If the EU Commission has its way, all EU citizens should be able to use a European digital wallet from fall 2026. However, the EU Commission had to postpone an important vote on Tuesday. Individual governments and civil rights activists are criticizing the project in its current form. None of the five drafts presented by the Commission received a majority in the eIDAS Committee. The committee consists of one representative from each EU member state.

The five documents, the draft implementing acts, specify technical and organizational requirements that the providers and operators of the planned digital wallet must comply with: These include functions, technical certifications and protocols.

There had already been criticism from civil rights associations and experts long beforehand: the technical requirements formulated in the drafts had alarming shortcomings, they warned in an open letter in August.

Criticism also came from the German government: at the end of August, Stefan Schnorr, State Secretary in the Digital Ministry and the Federal Government Commissioner for Information Technology Markus Richter expressed concern about the thoroughness and quality of the technical specifications and implementing provisions in a letter to the then EU Internal Market Commissioner Thierry Breton.

Together with representatives from France, the Netherlands and Spain, Germany drew up alternative drafts for the implementing acts and sent them to the EU Commission. They focus more strongly on the areas of security, data protection and interoperability, as well as certifications and compliance with standards. The drafts were then revised and the vote postponed.

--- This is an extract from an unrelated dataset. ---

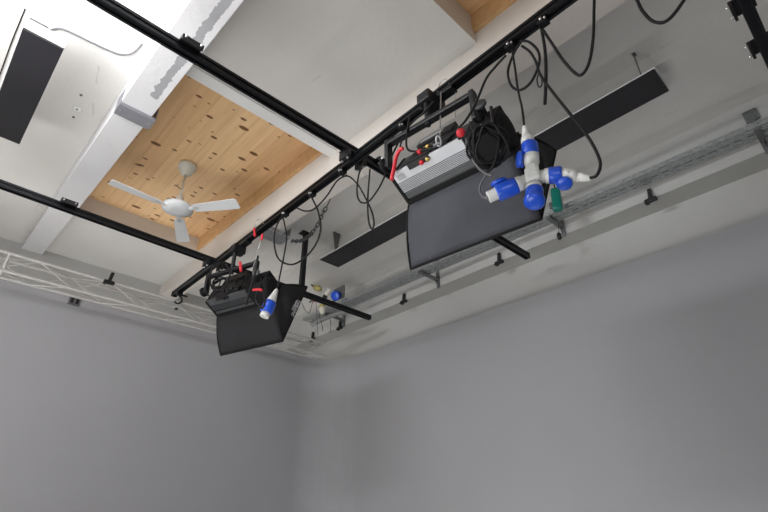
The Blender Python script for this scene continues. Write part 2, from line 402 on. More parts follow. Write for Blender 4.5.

A Commission spokesperson told Netzpolitik that the goal of adopting the implementing acts by November 21, 2024 remains unchanged. The aim is to reach the broadest possible agreement between the member states. There are 40 such acts in total, but according to Netzpolitik, only five of them have been on the agenda so far.

The eIDAS amendment was alreadycriticized last year. In addition to the digital wallet, the new version of the regulation also includes the topic of website authentication, i.e. the process by which browsers and servers negotiate an encrypted connection. The amendment aims to promote so-called Qualified Website Authentication Certificates (QWAC) by forcing browser manufacturers to accept them. However, the recitals of the regulation emphasize that browser manufacturers may continue to use "their own procedures and criteria" to "preserve and protect the privacy of online communications through encryption and other best practices." Critics, including Mozilla and the Electronic Frontier Foundation, welcomed the addition, while others remained skeptical.